** START Available data **

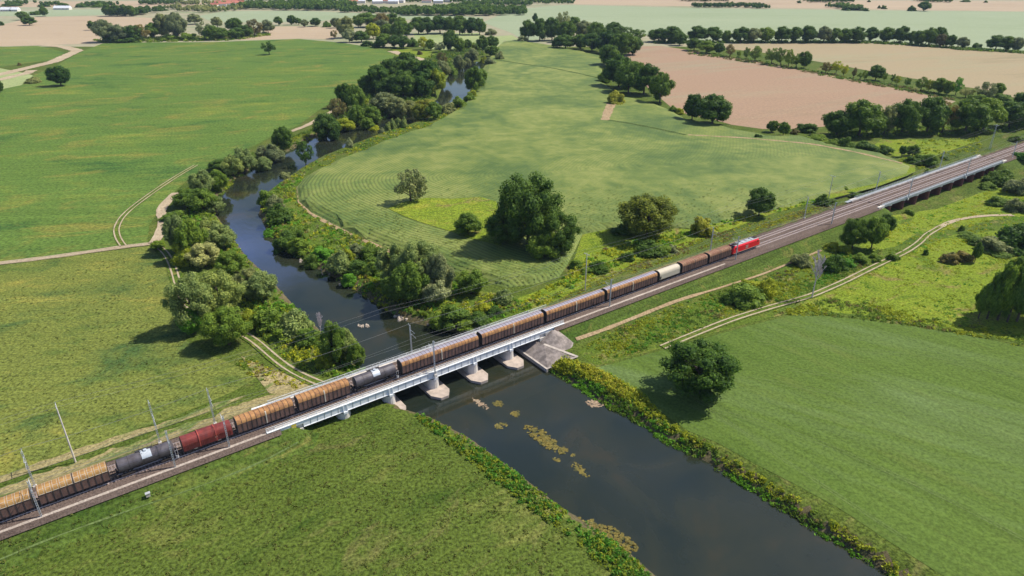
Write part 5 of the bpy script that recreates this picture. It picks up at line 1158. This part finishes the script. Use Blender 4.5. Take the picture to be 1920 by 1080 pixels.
# maize tops: leaves standing along the rows near the camera
def maize_tops():
    rng = np.random.default_rng(31); P = np.array(px(corn)); n = 80000
    q = rng.uniform(P.min(0), P.max(0), (n * 3, 2)); q = q[rng.uniform(0, 1, len(q)) < np.clip((330 - q[:, 1]) / 150, 0, 1)]; q = q[inside_poly(q, P.tolist())]
    g = inside_poly(q, px([(728,398),(760,385),(800,378),(850,380),(900,376),(930,385),(950,420),(940,470),(910,462),(872,452),(840,440),(800,428),(760,414)])); q = q[~g][:n]
    d = seg_dist(q, RL, False); sft = (np.round(d / 1.9) * 1.9 - d); q = q + 0
    # slide each plant onto its row along the distance gradient
    e = .3; gx_ = (seg_dist(q + [e, 0], RL, False) - d) / e; gy_ = (seg_dist(q + [0, e], RL, False) - d) / e
    q = q + np.stack([gx_, gy_], 1) * (sft + rng.normal(0, 1, len(q)) * (.2 + d / 80))[:, None]
    z = 1.75 + rng.uniform(-.1, .45, len(q)); N = np.tile([0, 0, 1.0], (len(q), 1))
    V, F = leaf_quads(np.column_stack([q, z]), N, np.clip(q[:, 1] / 900, .24, .5), rng, 1.15, 1.7)
    X, Y = q[:, 0], q[:, 1]
    lf = .5 + .25 * np.sin(X / 23 + 2 * np.sin(Y / 37)) + .25 * np.sin(Y / 19 + 1.7 * np.sin(X / 41 + 1) + .5) + .15 * np.sin(X / 7 + Y / 9)
    at = np.clip(.8 * lf + .2 * rng.uniform(0, 1, len(q)), 0, 1)
    me = mesh_np('maize_tops', V, F, leaf_mat('maize_leaf', (.088,.132,.028), (.18,.21,.048)), {'v': ('FACE', at)})
    tag(link_mesh('maize_tops', me), 'leafy tops of the maize plants in rows', None, None, 'stuff')
maize_tops()

# ================================================================ in the water
M['algae'] = field_mat('floating_algae', [(.085,.07,.022), (.155,.125,.035), (.23,.19,.06)], 4, 1.2, .35, 1, 0, .4, .5, (.06,.07,.03), (.5,.66), 1.6)
M['gravel'] = field_mat('gravel_bar', [(.20,.13,.09), (.30,.22,.15), (.36,.30,.22)], 3, 1, .35, 1, 0, .4, .6)
def patch(name, cx_, cy_, w_, h_, mat, label, cat, group, ang=0.0, seed=0):
    """ragged mat: many small lobes crowding an ellipse just above the water"""
    rng = np.random.default_rng(seed); X, Y = G(cx_, cy_, -2.0); m_, c, s = mpp(cx_, cy_, -2.0)
    A = w_ * m_ / 2; B = h_ * m_ / s / 2; mb = MB()
    if isinstance(ang, tuple):      # mat running between two photo points, h_ metres wide
        p = Vector(G(*ang[:2], -2.0)); q = Vector(G(*ang[2:], -2.0)); X, Y = (p + q) / 2; A = (q - p).length / 2; B = h_ / 2; ang = math.atan2(q.y - p.y, q.x - p.x)
    nb = int(18 + A * B * 9)
    for k in range(nb):
        a = rng.uniform(0, 6.28); q = rng.uniform(0, 1) ** .5; x = math.cos(a) * q * A * .9; y = math.sin(a) * q * B * .9
        x += .25 * A * math.sin(y / B * 2.2 + seed); r = rng.uniform(.2, .6) * (1.15 - .6 * q) * min(1.3, .5 + B * .3); n = 9
        lobe = [(x + r * math.cos(t) * rng.uniform(.55, 1.25), y + r * math.sin(t) * rng.uniform(.55, 1.25)) for t in np.linspace(0, 6.28, n, endpoint=False)]
        lobe = [(X + x * math.cos(ang) - y * math.sin(ang), Y + x * math.sin(ang) + y * math.cos(ang)) for x, y in lobe]
        mb.prism(lobe, -2.05, -1.985 + .0009 * k)
    o = mb.build(name, M[mat]); tag(o, label, cat, group); return o
AG = 'algae mats drifting on the near river'
for i, (x, y, w_, h_, a_, lab) in enumerate([(1008,822,72,4.6,(982,790,1052,852),'largest drifting ochre algae mat in the middle of the near river'), (1084,879,38,2.6,(1068,866,1102,892),'ochre algae mat right of the largest one, nearest the camera in mid river'), (1058,843,18,10,-.3,'small algae mat just right of the largest one'), (1045,862,18,8,-.4,'thin brown algae mat below the largest one'), (968,776,20,14,0,'small algae mat upstream of the largest mat'), (939,798,24,14,-.2,'small algae mat left of the largest mat'), (1075,853,12,6,0,'tiny yellow green algae mat at the right of the group')]):
    patch('algae_mat', x, y, w_, h_, 'algae', lab, 'algae mat', AG, a_, i + 1)
patch('algae_mat', 1135, 1004, 104, 6.5, 'algae', 'big ochre weed mat against the left bank at the bottom', 'algae mat', AG, (1088,972,1195,1045), 12)
patch('gravel_bar', 1112, 757, 36, 15, 'gravel', 'small brown gravel bar near the right bank', 'gravel bar', 'gravel bars in the river', 0, 21)
patch('gravel_bar', 900, 757, 36, 2.4, 'gravel', 'reddish gravel bar just downstream of the bridge', 'gravel bar', 'gravel bars in the river', (884,748,918,766), 22)
patch('algae_mat', 936, 757, 24, 12, 'algae', 'green weed patch right of the reddish gravel bar', 'algae mat', AG, 0, 23)
def stones(name, poly, n, r, label, z=-2.0, seed=1):
    rng = np.random.default_rng(seed); P = np.array(px(poly, -2.0)); mb = MB(); k = 0
    while k < n:
        q = rng.uniform(P.min(0), P.max(0), (1, 2))
        if not inside_poly(q, P.tolist())[0]: continue
        k += 1; rr = r * rng.uniform(.4, 1.3); x, y = q[0]; m_ = 6
        ring = [(x + rr * math.cos(t) * rng.uniform(.7, 1.2), y + rr * math.sin(t) * rng.uniform(.7, 1.2)) for t in np.linspace(0, 2 * math.pi, m_, endpoint=False)]
        vs = [(a, b, z - .15) for a, b in ring] + [(x + (a - x) * .6, y + (b - y) * .6, z + rr * rng.uniform(.45, .8)) for a, b in ring]
        mb.add(vs, [(i, (i + 1) % m_, m_ + (i + 1) % m_, m_ + i) for i in range(m_)] + [tuple(range(m_, 2 * m_))])
    tag(mb.build(name, M['stone']), label, None, None, 'stuff')
stones('river_stones', [(735,585),(780,572),(800,585),(770,600),(745,602)], 90, .55, 'heap of pale rubble at the right bank above the bridge', -1.85, 2)
stones('river_stones', [(798,600),(825,603),(822,612),(800,610)], 22, .6, 'pale stones by the bank just above the bridge', -1.9, 3)
stones('river_stones', [(670,609),(692,608),(690,615),(672,616)], 16, .5, 'small stone islet in mid river', -1.98, 4)
stones('river_stones', [(560,480),(600,500),(640,524),(662,540),(655,545),(600,512),(560,490)], 26, .6, 'scattered flat stones along the right water edge', -1.95, 5)

# ================================================================ far woods and farms
def far_wood(name, boxes, label, seed, color='dark', dens=1.0):
    """woods so far off that single trees merge: crowns packed on strips (photo x0,x1,top,bottom)"""
    rng = np.random.default_rng(seed); Vs = []; Fs = []; at = []; off = 0
    for x0, x1, yt, yb in boxes:
        m_, c, s_ = mpp((x0 + x1) / 2, yb); h = max(9.0, min(19.0, (yb - yt) * m_ / c * .6)); depthpx = max(1.0, (yb - yt) * .45)
        xa, ya = G(x0, yb); xb, _ = G(x1, yb); _, yc = G(x0, yb - depthpx)
        n = int((xb - xa) * max(12, min(yc - ya, 160)) / 75 * dens)
        cxs = rng.uniform(xa, xb, n); cys = ya + rng.uniform(0, max(12, min(yc - ya, 160)), n)
        for X, Y in zip(cxs, cys):
            hh = h * rng.uniform(.75, 1.15); r = hh * rng.uniform(.30, .45); L = 46
            d = rng.normal(size=(L, 3)); d /= np.linalg.norm(d, axis=1, keepdims=True); d[:, 2] = np.where(d[:, 2] < -.4, -d[:, 2], d[:, 2])
            p = np.array([X, Y, hh * .58]) + d * np.array([r, r, hh * .45]) * rng.uniform(.8, 1.05, (L, 1))
            V, F = leaf_quads(p, d, np.full(L, hh * .13), rng, .6, 1.2); Vs.append(V); Fs.append(F + off); off += len(V); at.append(np.clip(rng.uniform(0, .6) + rng.uniform(0, .4, L), 0, 1))
            V, F = core_mesh([np.array([X, Y, hh * .5])], [hh * .42], .9, 6, 4); V = np.array(V); F = np.array(F)
            F = np.array([f for f in F if f[2] != f[3]]); Vs.append(V); Fs.append(F + off); off += len(V); at.append(np.full(len(F), .1))
    me = mesh_np(name, np.vstack(Vs), np.vstack(Fs), M['leaf_' + color], {'v': ('FACE', np.concatenate(at))})
    tag(link_mesh(name, me), label, None, None, 'stuff')
far_wood('far_woodland', [(426,520,2,18),(520,640,1,20),(640,690,10,24),(690,740,14,26)], 'bluish wood behind the pale field at upper left', 41)
far_wood('far_woodland', [(745,830,10,30),(830,920,8,30),(920,985,10,29),(860,1000,4,11)], 'tall mixed wood behind the river, upper middle', 42)
far_wood('far_woodland', [(540,1080,-3,5),(1000,1075,0,8),(430,560,-4,3)], 'bluish forest band along the very top', 43, 'dark', .5)
far_wood('far_woodland', [(1304,1330,9,15),(1330,1414,8,15),(1415,1446,9,17)], 'low blue copse strip beyond the pale field', 44)
far_wood('far_woodland', [(1583,1600,6,19),(1600,1620,6,19),(1520,1605,-1,5),(1740,1792,-3,5),(1280,1370,-2,3)], 'dark blue copses at the upper right horizon', 45)
far_wood('far_woodland', [(196,252,12,31),(252,320,2,9),(145,200,6,13),(70,95,6,12),(5,36,3,10)], 'blue copses at the far upper left', 46)
far_wood('far_woodland', [(325,365,10,22),(365,425,10,24),(300,340,12,18),(330,420,3,10)], 'garden trees round the far village', 47, 'greygreen', .7)
M['roof_tile'] = plain_mat('red_roof_tiles', (.45,.16,.11), .8); M['render'] = plain_mat('pale_render', (.70,.66,.60), .9); M['greenhouse'] = plain_mat('white_sheet_roof', (.78,.80,.84), .5)
def house(cx_, cy_, w_, d_, h_, rot, label, roof='roof_tile'):
    X, Y = G(cx_, cy_); t = empty('house', (X, Y, 0), rot, label, 'house', 'houses of the far village')
    mb = MB(); mb.box(-w_ / 2, w_ / 2, -d_ / 2, d_ / 2, 0, h_); mb.build('wall', M['render'], t)
    mb = MB(); mb.add([(-w_ / 2 - .4, -d_ / 2 - .4, h_), (w_ / 2 + .4, -d_ / 2 - .4, h_), (w_ / 2 + .4, d_ / 2 + .4, h_), (-w_ / 2 - .4, d_ / 2 + .4, h_), (-w_ / 2 - .4, 0, h_ + d_ * .38), (w_ / 2 + .4, 0, h_ + d_ * .38)], [(0, 1, 5, 4), (2, 3, 4, 5), (0, 4, 3), (1, 2, 5), (0, 3, 2, 1)])
    r = mb.build('roof', M[roof], t); mb = MB(); mb.box(w_ * .2, w_ * .2 + .7, -.4, .4, h_ + d_ * .2, h_ + d_ * .38 + 1.0); mb.build('chimney', M['brick'], r)
    mb = MB()
    for k in range(4): x = -w_ / 2 + w_ * (k + .5) / 4; mb.box(x - .5, x + .5, -d_ / 2 - .04, -d_ / 2 - .005, 1.1, 2.4)
    mb.build('window', M['glass'], t)
rnd = random.Random(5)
for i, (x, y) in enumerate([(410,9),(418,12),(426,8),(432,11),(440,7),(447,10),(453,8),(402,14)]):
    house(x, y, 16, 11, 5.5, rnd.uniform(-.6, .6), '%s red roofed house from the left in the village at far upper left' % ORD[i])
for i, (x, y) in enumerate([(662,7),(676,6),(708,7),(724,6),(738,7),(750,5),(800,5),(822,6),(840,4)]):
    house(x, y, 24, 13, 6, rnd.uniform(-.4, .4), '%s pale roofed farm building from the left at the top middle' % ORD[i], 'greenhouse' if i % 3 else 'roof_tile')
house(118, 18, 34, 12, 3.5, 0, 'long pale roofed shed on the green strip at far upper left', 'greenhouse')
house(14, 21, 22, 12, 3.5, 0, 'first of two low white roofed sheds at the far left', 'greenhouse')
house(29, 21, 16, 12, 3.5, 0, 'second of two low white roofed sheds at the far left', 'greenhouse')

# ================================================================ air
mb = MB(); mb.box(-11500, 11500, -11500, 11500, -5.0, 125.0)
m = bpy.data.materials.new('haze_air'); m.use_nodes = True; nt = m.node_tree
for n in list(nt.nodes):
    if n.type != 'OUTPUT_MATERIAL': nt.nodes.remove(n)
pv = nt.nodes.new('ShaderNodeVolumePrincipled'); pv.inputs['Color'].default_value = (.55, .74, 1.0, 1); pv.inputs['Density'].default_value = 0.00004; pv.inputs['Anisotropy'].default_value = 0.0
nt.links.new(pv.outputs[0], [n for n in nt.nodes if n.type == 'OUTPUT_MATERIAL'][0].inputs['Volume'])
tag(mb.build('haze', m), 'pale air thickening with distance', None, None, 'stuff')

** END Available data **

## Your objective
From the listing above, pick out each line where the word "that" appears.

## Solution to the problem
Write part 5 of the bpy script that recreates this picture. It picks up at line 1158. This part finishes the script. Use Blender 4.5. Take the picture to be 1920 by 1080 pixels.
    """woods so far off that single trees merge: crowns packed on strips (photo x0,x1,top,bottom)"""